Hackers could tamper with Germany’s election results because the country is relying on poorly protected software, according to German tech watchdog Chaos Computer Club. While Germans hand in paper ballots that are hand-counted, the results are collected and disseminated electronically, including with a software called PC-Wahl that can be manipulated, CCC said in a report released Thursday. CCC found passwords online and easily figured out others — one was “test.” The group said the software isn’t secure because it uses an older encryption method with a single secret key, rather than newer and more-secure “asymmetrical” combinations. Hackers could “influence the transmitted voting result data on a nationwide level,” CCC wrote in the report. It urged the German government to modernize its software to protect the Sept. 24 election.
Germany’s top technology security agency, the BSI, has contacted election authorities across the country in response and has asked the developer of PC-Wahl to improve the security of its software, the agency said Thursday in an emailed statement.

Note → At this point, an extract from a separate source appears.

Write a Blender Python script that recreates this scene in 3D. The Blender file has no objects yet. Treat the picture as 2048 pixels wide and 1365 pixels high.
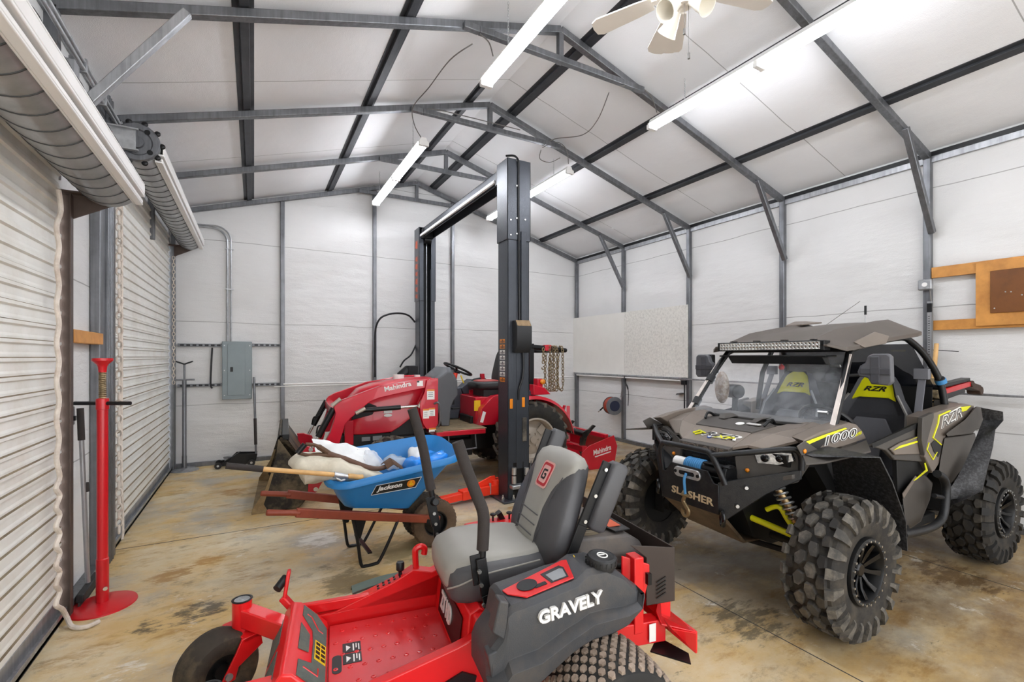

Germany has seen a range of intrusions in past years, including a breach of its parliamentary network in 2015, when criminals stole 16 gigabytes of data. Security firm Trend Micro Inc. has linked the Bundestag attack and others to Pawn Storm, a group with ties to Russia. That’s fueled concern that hackers will try to disrupt the elections in which Chancellor Angela Merkel, Russian President Vladimir Putin’s strongest critic in Europe, is seeking a fourth term.